**Exercise requirements**
Write out the full listing exactly as given, minus the images.

[START OF Recorded data]

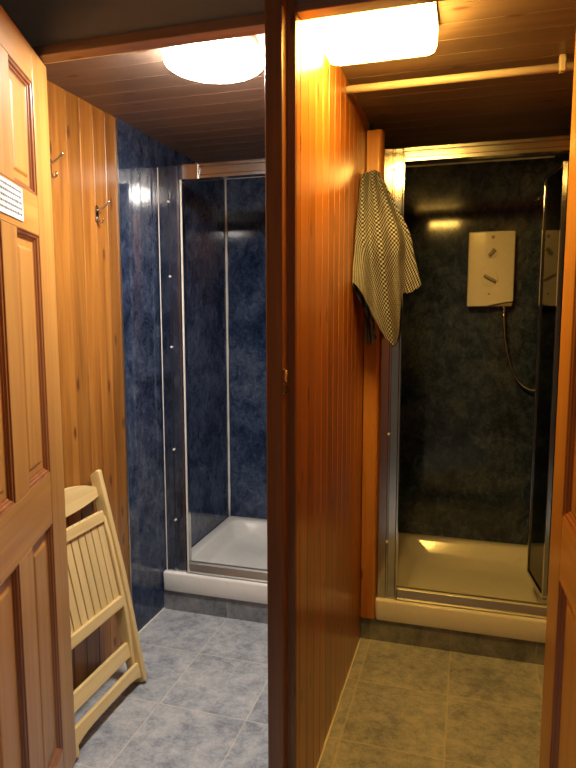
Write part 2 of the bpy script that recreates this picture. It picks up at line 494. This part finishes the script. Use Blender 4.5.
# ------------------------------------------------------------------ lamps
lr = empty('ceiling_lamp', (0, 0, 0)); LC = (-.672, 1.605)
tag(lr, 'round cool white dome ceiling lamp over the left cubicle', 'lamp')
LC = (-.684, 1.618)
MB().lathe(LC, [(.120, CZ-.0005), (.122, CZ-.020), (.118, CZ-.044)], 64).build('base', M['white_plastic'], lr)
prof = [(.126, CZ-.044), (.135, CZ-.047)]
for k in range(0, 13):
    a = PI/2*k/12.6
    prof.append(((.136)*math.cos(a), CZ-.050-.026*math.sin(a)))
MB().lathe(LC, prof, 64).build('diffuser', M['lamp_cool'], lr)

lr2 = empty('ceiling_lamp', (0, 0, 0))
tag(lr2, 'square warm yellow bulkhead ceiling lamp over the right cubicle', 'lamp')
X0, X1, Y0, Y1 = -.384, -.098, 1.432, 1.712
MB().loops([rrect(X0-.002, X1+.002, Y0-.002, Y1+.002, .04, CZ-.0005), rrect(X0-.002, X1+.002, Y0-.002, Y1+.002, .04, CZ-.018)]).build('base', M['white_plastic'], lr2)
MB().loops([rrect(X0, X1, Y0, Y1, .034, CZ-.019), rrect(X0+.002, X1-.002, Y0+.002, Y1-.002, .032, CZ-.052), rrect(X0+.007, X1-.007, Y0+.007, Y1-.007, .028, CZ-.063), rrect(X0+.022, X1-.022, Y0+.022, Y1-.022, .022, CZ-.068)], smooth=False).build('diffuser', M['lamp_warm'], lr2)

lh = empty('ceiling_lamp', (0, 0, 0))  # added fill lamp, out of view, brightens door faces, lintels and header
tag(lh, 'unseen round fill lamp added on the passage ceiling behind the viewer', 'lamp')
MB().lathe((-.25, -.35), [(.13, HZ-.0005), (.13, HZ-.02)], 40).build('base', M['white_plastic'], lh)
MB().lathe((-.25, -.35), [(.12, HZ-.02), (.115, HZ-.05), (.08, HZ-.07), (.03, HZ-.078)], 40).build('diffuser', M['lamp_fill'], lh)

# ------------------------------------------------------------------ ceiling pipe on the right
pz = CZ - .034
pr_ = empty('ceiling_pipe', (0, 0, 0))
tag(pr_, 'cream painted pipe running under the dark ceiling of the right cubicle', 'pipe')
MB().tube([(XP1-.0, 1.968, pz), (XR, 1.968, pz)], .0115, 16).build('tube', M['pipe'], pr_)
for x in (.232,):
    mb = MB()
    mb.prism([(-.014+1.968, pz-.014), (1.968+.014, pz-.014), (1.968+.014, CZ-.012), (1.968+.006, CZ), (1.968-.006, CZ), (1.968-.014, CZ-.012)], 0, x-.009, x+.009)
    mb.build('clip', M['pipe'], pr_, bevel=.004)
    mb = MB(); mb.cyl((x, 1.968), 2, .006, pz-.0175, pz-.0135, 12); mb.build('screw', M['brass'], pr_)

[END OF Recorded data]

**Result for this exercise**
Write part 2 of the bpy script that recreates this picture. It picks up at line 494. This part finishes the script. Use Blender 4.5.
# ------------------------------------------------------------------ lamps
lr = empty('ceiling_lamp', (0, 0, 0)); LC = (-.672, 1.605)
tag(lr, 'round cool white dome ceiling lamp over the left cubicle', 'lamp')
LC = (-.684, 1.618)
MB().lathe(LC, [(.120, CZ-.0005), (.122, CZ-.020), (.118, CZ-.044)], 64).build('base', M['white_plastic'], lr)
prof = [(.126, CZ-.044), (.135, CZ-.047)]
for k in range(0, 13):
    a = PI/2*k/12.6
    prof.append(((.136)*math.cos(a), CZ-.050-.026*math.sin(a)))
MB().lathe(LC, prof, 64).build('diffuser', M['lamp_cool'], lr)

lr2 = empty('ceiling_lamp', (0, 0, 0))
tag(lr2, 'square warm yellow bulkhead ceiling lamp over the right cubicle', 'lamp')
X0, X1, Y0, Y1 = -.384, -.098, 1.432, 1.712
MB().loops([rrect(X0-.002, X1+.002, Y0-.002, Y1+.002, .04, CZ-.0005), rrect(X0-.002, X1+.002, Y0-.002, Y1+.002, .04, CZ-.018)]).build('base', M['white_plastic'], lr2)
MB().loops([rrect(X0, X1, Y0, Y1, .034, CZ-.019), rrect(X0+.002, X1-.002, Y0+.002, Y1-.002, .032, CZ-.052), rrect(X0+.007, X1-.007, Y0+.007, Y1-.007, .028, CZ-.063), rrect(X0+.022, X1-.022, Y0+.022, Y1-.022, .022, CZ-.068)], smooth=False).build('diffuser', M['lamp_warm'], lr2)

lh = empty('ceiling_lamp', (0, 0, 0))  # added fill lamp, out of view, brightens door faces, lintels and header
tag(lh, 'unseen round fill lamp added on the passage ceiling behind the viewer', 'lamp')
MB().lathe((-.25, -.35), [(.13, HZ-.0005), (.13, HZ-.02)], 40).build('base', M['white_plastic'], lh)
MB().lathe((-.25, -.35), [(.12, HZ-.02), (.115, HZ-.05), (.08, HZ-.07), (.03, HZ-.078)], 40).build('diffuser', M['lamp_fill'], lh)

# ------------------------------------------------------------------ ceiling pipe on the right
pz = CZ - .034
pr_ = empty('ceiling_pipe', (0, 0, 0))
tag(pr_, 'cream painted pipe running under the dark ceiling of the right cubicle', 'pipe')
MB().tube([(XP1-.0, 1.968, pz), (XR, 1.968, pz)], .0115, 16).build('tube', M['pipe'], pr_)
for x in (.232,):
    mb = MB()
    mb.prism([(-.014+1.968, pz-.014), (1.968+.014, pz-.014), (1.968+.014, CZ-.012), (1.968+.006, CZ), (1.968-.006, CZ), (1.968-.014, CZ-.012)], 0, x-.009, x+.009)
    mb.build('clip', M['pipe'], pr_, bevel=.004)
    mb = MB(); mb.cyl((x, 1.968), 2, .006, pz-.0175, pz-.0135, 12); mb.build('screw', M['brass'], pr_)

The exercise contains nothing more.